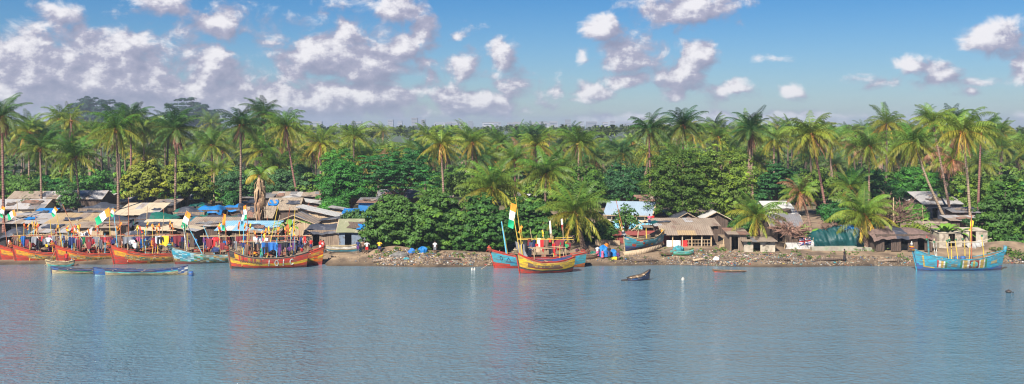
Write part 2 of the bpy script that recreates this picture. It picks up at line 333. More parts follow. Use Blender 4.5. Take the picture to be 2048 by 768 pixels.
def water_mat():
    m = bpy.data.materials.new('lagoon_water'); m.use_nodes = True; t = m.node_tree; n = t.nodes; l = t.links; p = n['Principled BSDF']
    p.inputs['Base Color'].default_value = (.088, .160, .208, 1); p.inputs['Roughness'].default_value = .045; p.inputs['IOR'].default_value = 1.5
    co = n.new('ShaderNodeTexCoord')
    def noise(sx, sy, scale, det, dist=0):
        mp = n.new('ShaderNodeMapping'); mp.inputs['Scale'].default_value = (sx, sy, 1); mp.inputs['Rotation'].default_value = (0, 0, .06); l.new(co.outputs['Object'], mp.inputs[0])
        x = n.new('ShaderNodeTexNoise'); x.inputs['Scale'].default_value = scale; x.inputs['Detail'].default_value = det; x.inputs['Distortion'].default_value = dist; x.inputs['Roughness'].default_value = .55
        l.new(mp.outputs[0], x.inputs[0]); return x.outputs[0]
    fine = noise(1.1, 1.5, 1.6, 4, .5); mid = noise(.30, .5, .8, 4, .4); big = noise(.02, .05, 1, 4)
    # ripples are stronger in some patches of breeze than in others
    g = n.new('ShaderNodeMapRange'); l.new(big, g.inputs[0]); g.inputs[1].default_value = .35; g.inputs[2].default_value = .65; g.inputs[3].default_value = .55; g.inputs[4].default_value = 1.25
    b1 = n.new('ShaderNodeBump'); b1.inputs['Distance'].default_value = 1.0; b1.inputs['Strength'].default_value = .5; 
    # the lee of the shore is calmer than the open lagoon
    sp = n.new('ShaderNodeSeparateXYZ'); l.new(co.outputs['Object'], sp.inputs[0]); lee = n.new('ShaderNodeMapRange'); l.new(sp.outputs[1], lee.inputs[0]); lee.inputs[1].default_value = 92; lee.inputs[2].default_value = 122; lee.inputs[3].default_value = 1; lee.inputs[4].default_value = .16
    mm = n.new('ShaderNodeMath'); mm.operation = 'MULTIPLY'; l.new(mid, mm.inputs[0]); l.new(lee.outputs[0], mm.inputs[1]); l.new(mm.outputs[0], b1.inputs['Height'])
    ms = n.new('ShaderNodeMath'); ms.operation = 'MULTIPLY'; l.new(fine, ms.inputs[0]); m3 = n.new('ShaderNodeMath'); m3.operation = 'MULTIPLY'; l.new(g.outputs[0], m3.inputs[0]); l.new(lee.outputs[0], m3.inputs[1]); l.new(m3.outputs[0], ms.inputs[1])
    b2 = n.new('ShaderNodeBump'); b2.inputs['Distance'].default_value = .75; b2.inputs['Strength'].default_value = .7; l.new(ms.outputs[0], b2.inputs['Height']); l.new(b1.outputs[0], b2.inputs['Normal'])
    l.new(b2.outputs[0], p.inputs['Normal'])
    return m
wm = MB(); wm.poly([(-4400, -120, 0), (4400, -120, 0), (4400, 150, 0), (-4400, 150, 0)], water_mat())
tag(wm.build('water'), kind='structure')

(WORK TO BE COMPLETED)
Output the data above without changes, apart from leaving out the pictures.

(ANSWER TO THE PROBLEM)
Write part 2 of the bpy script that recreates this picture. It picks up at line 333. More parts follow. Use Blender 4.5. Take the picture to be 2048 by 768 pixels.
def water_mat():
    m = bpy.data.materials.new('lagoon_water'); m.use_nodes = True; t = m.node_tree; n = t.nodes; l = t.links; p = n['Principled BSDF']
    p.inputs['Base Color'].default_value = (.088, .160, .208, 1); p.inputs['Roughness'].default_value = .045; p.inputs['IOR'].default_value = 1.5
    co = n.new('ShaderNodeTexCoord')
    def noise(sx, sy, scale, det, dist=0):
        mp = n.new('ShaderNodeMapping'); mp.inputs['Scale'].default_value = (sx, sy, 1); mp.inputs['Rotation'].default_value = (0, 0, .06); l.new(co.outputs['Object'], mp.inputs[0])
        x = n.new('ShaderNodeTexNoise'); x.inputs['Scale'].default_value = scale; x.inputs['Detail'].default_value = det; x.inputs['Distortion'].default_value = dist; x.inputs['Roughness'].default_value = .55
        l.new(mp.outputs[0], x.inputs[0]); return x.outputs[0]
    fine = noise(1.1, 1.5, 1.6, 4, .5); mid = noise(.30, .5, .8, 4, .4); big = noise(.02, .05, 1, 4)
    # ripples are stronger in some patches of breeze than in others
    g = n.new('ShaderNodeMapRange'); l.new(big, g.inputs[0]); g.inputs[1].default_value = .35; g.inputs[2].default_value = .65; g.inputs[3].default_value = .55; g.inputs[4].default_value = 1.25
    b1 = n.new('ShaderNodeBump'); b1.inputs['Distance'].default_value = 1.0; b1.inputs['Strength'].default_value = .5; 
    # the lee of the shore is calmer than the open lagoon
    sp = n.new('ShaderNodeSeparateXYZ'); l.new(co.outputs['Object'], sp.inputs[0]); lee = n.new('ShaderNodeMapRange'); l.new(sp.outputs[1], lee.inputs[0]); lee.inputs[1].default_value = 92; lee.inputs[2].default_value = 122; lee.inputs[3].default_value = 1; lee.inputs[4].default_value = .16
    mm = n.new('ShaderNodeMath'); mm.operation = 'MULTIPLY'; l.new(mid, mm.inputs[0]); l.new(lee.outputs[0], mm.inputs[1]); l.new(mm.outputs[0], b1.inputs['Height'])
    ms = n.new('ShaderNodeMath'); ms.operation = 'MULTIPLY'; l.new(fine, ms.inputs[0]); m3 = n.new('ShaderNodeMath'); m3.operation = 'MULTIPLY'; l.new(g.outputs[0], m3.inputs[0]); l.new(lee.outputs[0], m3.inputs[1]); l.new(m3.outputs[0], ms.inputs[1])
    b2 = n.new('ShaderNodeBump'); b2.inputs['Distance'].default_value = .75; b2.inputs['Strength'].default_value = .7; l.new(ms.outputs[0], b2.inputs['Height']); l.new(b1.outputs[0], b2.inputs['Normal'])
    l.new(b2.outputs[0], p.inputs['Normal'])
    return m
wm = MB(); wm.poly([(-4400, -120, 0), (4400, -120, 0), (4400, 150, 0), (-4400, 150, 0)], water_mat())
tag(wm.build('water'), kind='structure')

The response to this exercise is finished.